One reason for this lack of critical import is that the critique remains entirely immanent to the theoretical system being considered. In this sense, deconstruction is as much a form of idealism as the sort of philosophy being criticised. There is a contrast here with Adorno, who occasionally uses the term materialism to indicate that he relies on a reference to experience when working out and presenting his critiques. In the case of increasingly all-encompassing social systems (which Adorno was very concerned with) his critique looks carefully at the relationship between the predominant categories but also takes its motivation from an experience of the negativity of that system (of its unpleasantness, or the suffering that it inflicts in one way or another). Without this reference to experience the critique does not really bite.
Doubtless there is a tendency to see experiences like this as a very shaky basis for anything purporting to be philosophy, but without this content it is hard to see how a philosophy that also aims to be a critique of society can have the significance it would like to have.

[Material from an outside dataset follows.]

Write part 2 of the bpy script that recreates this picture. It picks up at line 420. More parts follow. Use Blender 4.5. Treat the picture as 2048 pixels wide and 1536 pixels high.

A second doubt about the supposed political import of the deconstructive critique is that a political system can embrace ambiguity in a way that could never be conceived of as liberating or progressive (assuming the project or activity of deconstruction is indeed orientated towards such values and is not motivated simply by a joy in picking holes in other people's arguments). My own experience of a mammoth and labyrinthine Greek bureaucracy is that ambiguity and a lack of clarity can be built into a system in part at least to facilitate corruption, enabling injustice to hide behind laws and making it all the more difficult for individuals to insist on their rights without bribing their way into the favours of someone on the inside of the inscrutable system.